• GOAL OF THE EXERCISE
Within the material below, find each line bearing the word "picture" and present it.

- - -

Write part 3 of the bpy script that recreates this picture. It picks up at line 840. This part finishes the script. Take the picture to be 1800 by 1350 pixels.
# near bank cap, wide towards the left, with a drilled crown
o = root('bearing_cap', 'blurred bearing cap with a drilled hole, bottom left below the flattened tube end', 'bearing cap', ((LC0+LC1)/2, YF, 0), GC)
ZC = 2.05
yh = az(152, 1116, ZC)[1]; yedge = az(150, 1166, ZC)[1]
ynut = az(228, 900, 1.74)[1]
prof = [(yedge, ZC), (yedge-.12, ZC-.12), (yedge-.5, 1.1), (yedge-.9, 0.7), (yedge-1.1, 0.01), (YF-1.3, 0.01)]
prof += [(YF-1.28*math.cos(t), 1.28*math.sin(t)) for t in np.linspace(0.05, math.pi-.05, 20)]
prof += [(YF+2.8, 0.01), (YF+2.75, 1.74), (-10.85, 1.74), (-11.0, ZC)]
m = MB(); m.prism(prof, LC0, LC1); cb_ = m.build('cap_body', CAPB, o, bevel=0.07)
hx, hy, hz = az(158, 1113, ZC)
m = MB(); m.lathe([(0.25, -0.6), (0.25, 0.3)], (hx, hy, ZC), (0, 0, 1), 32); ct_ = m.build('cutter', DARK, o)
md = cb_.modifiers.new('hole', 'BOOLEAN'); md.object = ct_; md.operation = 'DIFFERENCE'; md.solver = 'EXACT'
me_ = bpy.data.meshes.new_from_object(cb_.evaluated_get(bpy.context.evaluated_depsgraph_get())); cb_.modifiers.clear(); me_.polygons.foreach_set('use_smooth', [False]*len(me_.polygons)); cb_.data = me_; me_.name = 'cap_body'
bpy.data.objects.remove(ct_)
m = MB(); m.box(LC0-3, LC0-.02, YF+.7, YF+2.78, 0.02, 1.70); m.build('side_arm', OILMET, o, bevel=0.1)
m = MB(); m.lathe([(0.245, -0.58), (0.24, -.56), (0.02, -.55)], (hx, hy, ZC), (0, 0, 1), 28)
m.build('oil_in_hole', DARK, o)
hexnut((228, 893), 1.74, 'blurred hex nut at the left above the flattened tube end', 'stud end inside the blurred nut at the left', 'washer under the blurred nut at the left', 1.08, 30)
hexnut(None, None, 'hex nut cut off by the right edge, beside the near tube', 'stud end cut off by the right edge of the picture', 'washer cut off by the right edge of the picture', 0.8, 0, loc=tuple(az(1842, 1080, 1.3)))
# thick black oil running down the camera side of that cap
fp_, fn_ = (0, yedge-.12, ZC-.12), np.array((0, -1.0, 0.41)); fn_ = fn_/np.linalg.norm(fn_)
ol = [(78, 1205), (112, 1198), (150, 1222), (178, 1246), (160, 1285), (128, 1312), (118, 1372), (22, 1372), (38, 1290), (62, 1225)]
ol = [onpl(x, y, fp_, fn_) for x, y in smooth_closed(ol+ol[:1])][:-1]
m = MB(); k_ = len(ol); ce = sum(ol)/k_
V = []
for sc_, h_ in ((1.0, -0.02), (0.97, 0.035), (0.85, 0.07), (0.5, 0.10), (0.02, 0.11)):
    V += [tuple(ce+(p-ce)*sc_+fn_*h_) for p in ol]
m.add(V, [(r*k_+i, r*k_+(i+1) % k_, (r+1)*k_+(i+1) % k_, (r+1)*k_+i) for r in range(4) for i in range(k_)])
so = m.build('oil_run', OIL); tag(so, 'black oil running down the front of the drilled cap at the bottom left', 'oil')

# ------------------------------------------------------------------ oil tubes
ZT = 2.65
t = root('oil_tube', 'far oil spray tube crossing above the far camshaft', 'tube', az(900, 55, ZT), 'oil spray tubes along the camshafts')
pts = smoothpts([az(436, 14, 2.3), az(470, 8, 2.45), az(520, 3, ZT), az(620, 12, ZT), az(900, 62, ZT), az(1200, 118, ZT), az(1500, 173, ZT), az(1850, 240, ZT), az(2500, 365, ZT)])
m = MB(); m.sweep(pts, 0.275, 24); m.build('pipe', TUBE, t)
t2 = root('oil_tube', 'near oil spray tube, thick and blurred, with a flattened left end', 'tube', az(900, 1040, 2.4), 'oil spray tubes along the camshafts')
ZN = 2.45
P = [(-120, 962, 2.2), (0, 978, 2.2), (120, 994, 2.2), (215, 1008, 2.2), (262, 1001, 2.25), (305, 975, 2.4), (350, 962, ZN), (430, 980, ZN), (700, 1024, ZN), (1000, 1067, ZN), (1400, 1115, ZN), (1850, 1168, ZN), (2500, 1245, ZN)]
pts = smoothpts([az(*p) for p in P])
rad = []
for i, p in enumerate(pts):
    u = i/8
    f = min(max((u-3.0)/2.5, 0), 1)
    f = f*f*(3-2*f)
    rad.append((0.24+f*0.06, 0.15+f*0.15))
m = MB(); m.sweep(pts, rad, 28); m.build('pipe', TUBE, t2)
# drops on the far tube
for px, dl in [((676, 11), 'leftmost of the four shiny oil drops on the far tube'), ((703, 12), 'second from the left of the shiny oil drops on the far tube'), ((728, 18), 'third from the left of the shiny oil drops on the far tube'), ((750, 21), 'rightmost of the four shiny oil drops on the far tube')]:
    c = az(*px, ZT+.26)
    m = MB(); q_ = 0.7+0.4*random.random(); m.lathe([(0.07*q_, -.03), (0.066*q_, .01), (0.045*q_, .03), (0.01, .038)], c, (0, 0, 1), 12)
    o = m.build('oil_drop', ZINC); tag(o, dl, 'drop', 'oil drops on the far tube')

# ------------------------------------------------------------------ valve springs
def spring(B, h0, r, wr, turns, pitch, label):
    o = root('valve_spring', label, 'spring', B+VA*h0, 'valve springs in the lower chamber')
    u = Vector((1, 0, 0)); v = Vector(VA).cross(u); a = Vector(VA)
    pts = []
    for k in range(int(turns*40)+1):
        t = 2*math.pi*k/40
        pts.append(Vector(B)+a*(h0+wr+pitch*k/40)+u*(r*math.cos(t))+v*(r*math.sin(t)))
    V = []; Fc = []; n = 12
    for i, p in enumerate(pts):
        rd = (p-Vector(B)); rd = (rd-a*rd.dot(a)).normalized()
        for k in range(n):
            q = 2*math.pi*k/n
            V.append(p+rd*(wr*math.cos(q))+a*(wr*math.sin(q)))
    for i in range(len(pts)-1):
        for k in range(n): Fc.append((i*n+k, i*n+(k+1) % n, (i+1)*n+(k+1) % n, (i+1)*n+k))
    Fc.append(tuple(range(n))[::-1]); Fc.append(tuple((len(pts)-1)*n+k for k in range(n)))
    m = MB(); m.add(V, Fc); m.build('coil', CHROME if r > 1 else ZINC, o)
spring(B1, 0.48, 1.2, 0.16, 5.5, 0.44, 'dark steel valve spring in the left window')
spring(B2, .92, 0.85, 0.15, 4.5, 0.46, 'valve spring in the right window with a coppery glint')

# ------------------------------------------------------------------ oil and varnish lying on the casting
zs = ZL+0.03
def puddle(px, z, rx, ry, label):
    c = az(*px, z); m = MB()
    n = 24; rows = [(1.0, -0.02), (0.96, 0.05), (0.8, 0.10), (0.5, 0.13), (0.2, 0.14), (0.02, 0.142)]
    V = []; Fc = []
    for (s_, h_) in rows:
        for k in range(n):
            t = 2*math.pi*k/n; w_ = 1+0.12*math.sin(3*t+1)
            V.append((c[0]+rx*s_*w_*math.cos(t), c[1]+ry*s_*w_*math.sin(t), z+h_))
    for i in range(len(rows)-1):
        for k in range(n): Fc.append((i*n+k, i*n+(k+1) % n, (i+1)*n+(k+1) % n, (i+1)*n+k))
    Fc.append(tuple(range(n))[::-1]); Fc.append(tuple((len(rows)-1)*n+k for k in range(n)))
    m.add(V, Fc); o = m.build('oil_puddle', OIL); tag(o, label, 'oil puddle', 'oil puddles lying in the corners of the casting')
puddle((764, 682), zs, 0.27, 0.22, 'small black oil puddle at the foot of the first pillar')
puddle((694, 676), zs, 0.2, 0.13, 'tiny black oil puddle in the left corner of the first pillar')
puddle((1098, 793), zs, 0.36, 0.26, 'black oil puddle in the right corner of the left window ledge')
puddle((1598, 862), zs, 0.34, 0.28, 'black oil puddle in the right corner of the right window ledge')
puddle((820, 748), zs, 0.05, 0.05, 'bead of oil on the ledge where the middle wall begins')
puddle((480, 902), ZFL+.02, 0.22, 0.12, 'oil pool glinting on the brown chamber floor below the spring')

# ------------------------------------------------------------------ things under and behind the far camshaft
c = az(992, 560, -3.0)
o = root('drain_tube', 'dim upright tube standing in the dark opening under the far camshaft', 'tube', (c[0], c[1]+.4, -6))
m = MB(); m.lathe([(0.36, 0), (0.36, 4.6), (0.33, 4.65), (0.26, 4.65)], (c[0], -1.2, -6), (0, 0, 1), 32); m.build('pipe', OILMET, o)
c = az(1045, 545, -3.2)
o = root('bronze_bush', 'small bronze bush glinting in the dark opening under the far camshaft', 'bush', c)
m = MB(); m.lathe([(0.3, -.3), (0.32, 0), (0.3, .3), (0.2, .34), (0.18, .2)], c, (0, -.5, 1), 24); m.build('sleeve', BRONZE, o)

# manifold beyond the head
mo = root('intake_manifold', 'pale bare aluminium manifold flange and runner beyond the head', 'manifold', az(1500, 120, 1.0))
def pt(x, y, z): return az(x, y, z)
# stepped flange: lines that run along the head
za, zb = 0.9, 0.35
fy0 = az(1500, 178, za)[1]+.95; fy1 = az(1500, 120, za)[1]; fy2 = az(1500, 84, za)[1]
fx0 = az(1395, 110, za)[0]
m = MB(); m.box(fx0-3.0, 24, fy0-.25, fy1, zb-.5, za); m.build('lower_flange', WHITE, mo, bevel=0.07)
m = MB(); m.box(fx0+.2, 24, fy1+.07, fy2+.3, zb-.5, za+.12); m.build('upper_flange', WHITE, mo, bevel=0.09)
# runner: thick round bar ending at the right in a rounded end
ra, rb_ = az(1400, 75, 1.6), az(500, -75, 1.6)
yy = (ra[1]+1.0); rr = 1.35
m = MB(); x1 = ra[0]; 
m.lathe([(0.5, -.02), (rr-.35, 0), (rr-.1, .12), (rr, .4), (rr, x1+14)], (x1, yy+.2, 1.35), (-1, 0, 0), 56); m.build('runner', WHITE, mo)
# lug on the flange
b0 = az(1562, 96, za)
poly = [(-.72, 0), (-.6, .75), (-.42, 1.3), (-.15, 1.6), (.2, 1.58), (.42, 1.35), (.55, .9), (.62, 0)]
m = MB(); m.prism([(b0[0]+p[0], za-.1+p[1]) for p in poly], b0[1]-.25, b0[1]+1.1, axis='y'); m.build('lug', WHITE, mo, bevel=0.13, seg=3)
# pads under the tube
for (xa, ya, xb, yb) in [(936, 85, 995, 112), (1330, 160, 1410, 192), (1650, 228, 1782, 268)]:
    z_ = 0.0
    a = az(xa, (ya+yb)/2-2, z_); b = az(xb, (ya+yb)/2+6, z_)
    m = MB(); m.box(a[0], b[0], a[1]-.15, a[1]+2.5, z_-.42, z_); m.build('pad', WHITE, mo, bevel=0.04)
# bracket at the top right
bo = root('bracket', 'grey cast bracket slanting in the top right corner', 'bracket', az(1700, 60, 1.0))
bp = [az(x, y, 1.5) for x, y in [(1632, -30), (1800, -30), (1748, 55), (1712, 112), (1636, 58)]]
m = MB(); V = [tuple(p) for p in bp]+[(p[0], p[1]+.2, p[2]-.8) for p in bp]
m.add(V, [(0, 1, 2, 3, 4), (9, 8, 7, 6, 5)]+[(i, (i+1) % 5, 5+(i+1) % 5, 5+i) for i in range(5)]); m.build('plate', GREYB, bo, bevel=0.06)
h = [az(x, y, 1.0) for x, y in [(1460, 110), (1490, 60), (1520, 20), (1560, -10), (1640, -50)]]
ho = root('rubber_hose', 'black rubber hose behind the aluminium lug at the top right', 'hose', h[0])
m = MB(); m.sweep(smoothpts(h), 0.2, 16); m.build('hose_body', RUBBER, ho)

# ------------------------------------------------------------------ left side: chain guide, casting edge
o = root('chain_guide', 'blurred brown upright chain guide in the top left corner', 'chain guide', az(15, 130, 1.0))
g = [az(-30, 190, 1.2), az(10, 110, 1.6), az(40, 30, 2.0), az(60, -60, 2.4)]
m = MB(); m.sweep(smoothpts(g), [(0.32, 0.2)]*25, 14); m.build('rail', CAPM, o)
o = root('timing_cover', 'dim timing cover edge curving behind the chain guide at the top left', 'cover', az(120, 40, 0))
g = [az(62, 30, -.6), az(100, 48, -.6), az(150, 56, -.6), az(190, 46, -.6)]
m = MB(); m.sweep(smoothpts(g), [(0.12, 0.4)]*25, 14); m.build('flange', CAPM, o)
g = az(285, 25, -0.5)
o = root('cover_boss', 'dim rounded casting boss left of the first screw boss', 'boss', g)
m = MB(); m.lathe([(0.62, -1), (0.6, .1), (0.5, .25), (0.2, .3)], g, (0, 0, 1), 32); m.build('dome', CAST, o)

- - -

• SOLUTION TO THIS PROBLEM
Write part 3 of the bpy script that recreates this picture. It picks up at line 840. This part finishes the script. Take the picture to be 1800 by 1350 pixels.
hexnut(None, None, 'hex nut cut off by the right edge, beside the near tube', 'stud end cut off by the right edge of the picture', 'washer cut off by the right edge of the picture', 0.8, 0, loc=tuple(az(1842, 1080, 1.3)))